6)      Enviro loo is quite convenient to use and maintain: One must not strain to be at ease especially for men used to standing and “piping.” Squatting for long periods is problematic; talk less of the stench that one carries along when one uses a pit latrine. Enviro loo eliminates both and its convenience is an extra plus.

7)      Enviro loo also has immense potential for job creation: This product is designed in such a way that its installation and maintenance are easy and so very often a local group is trained to take care of these logistical issues. This is corporate social responsibility in a sense. If you doubt the significance of job creation, ask President Obama’s current experience in the face of forthcoming midterm elections. Even though this product could be maintained individually, Enviro loo sets up the business in such a way that there is a local corps to handle all problems. It has a two years manufacturer’s warranty and lifespan of fifty years and more.

 To assess the progress made this far, I contacted one of the distributors of this product and this is what he had to say:

ECMP (GH) Ltd is a Ghanaian registered company and had a South African partner. ECMP (GH) Ltd. was introduced to Enviro- Option (pty) in 1996 by our South African partners, This was when the system had first been developed in South Africa and looking for markets around the world.

Since than we have installed over 3,500 units throughout Ghana, in every region, for schools, communities, Mining companies, Farms, recreational and beach resort and residential homes and prison.

 We are currently the third Largent(sic) distributor, closely behind Botswana and South Africa.

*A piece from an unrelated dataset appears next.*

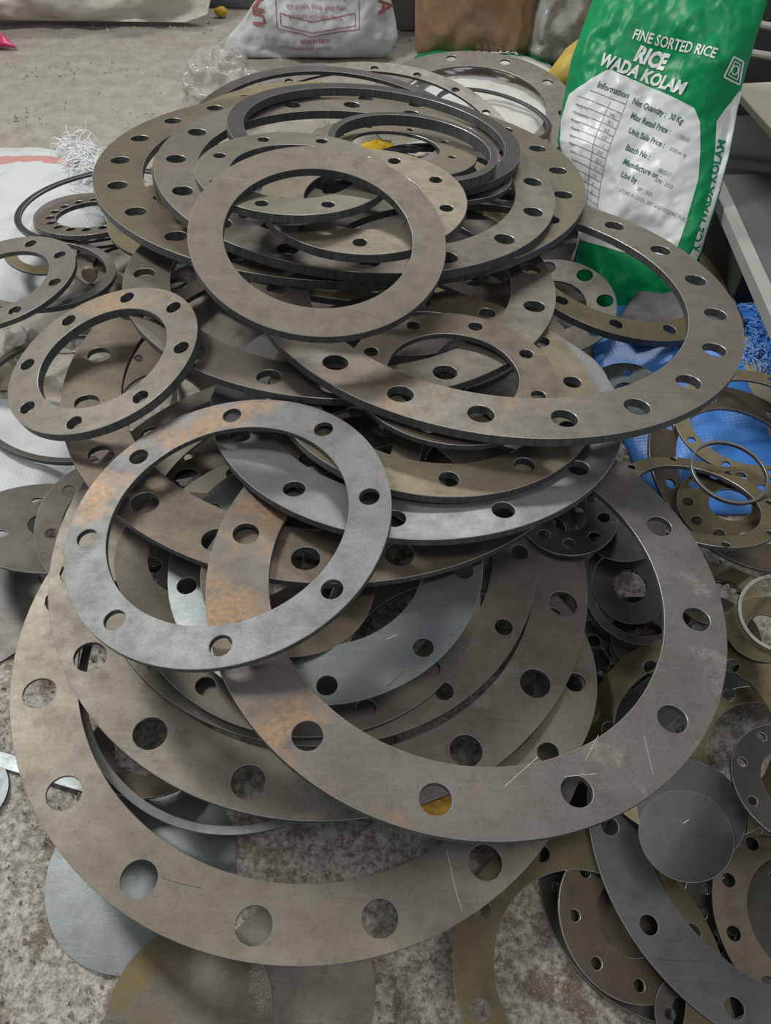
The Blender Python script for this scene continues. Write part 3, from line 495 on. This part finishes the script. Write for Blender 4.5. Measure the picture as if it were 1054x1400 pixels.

We have also installed about 100 units in some prison in Regions.

We have the patent for the West African Region and produce the components, wholly in Ghana for distribution throughout Ghana and other West African countries

Meanwhile, an email exchange between the award-winning brain behind this success story Dr LaTrobe afforded us the following insights: –

Q: What is the meaning of the name Enviro-Loo?


 Q. What was your inspiration for the project?

Ans: To provide a hygienic and dignified sanitation system where a waterborne system is unaffordable or unavailable.

 Q: What is unique about your product?

A life time dry on-site sanitation system with a ceramic toilet pan and without odors.

Q: How would you describe the success rate of the venture this far?

Good with +/- 55,000 ENVIRO LOO units installed worldwide.

 Q: Averagely what is the cost of purchasing, installing and sustaining your product?

US$600.00, US$50.00 & US$8.00 per annum respectively. The installation amount excludes the top structure. 

Q: What if any, is the downside of your product?

In terms of dry sanitation – nothing. Otherwise, it can only be installed at ground level and not on multi floor buildings.

 Q: Has your endorsement by the African union helped in the expansion of your business?


 Q: Are there some challenges you have faced or are facing in getting markets for your product?

Price and initial capital affordability.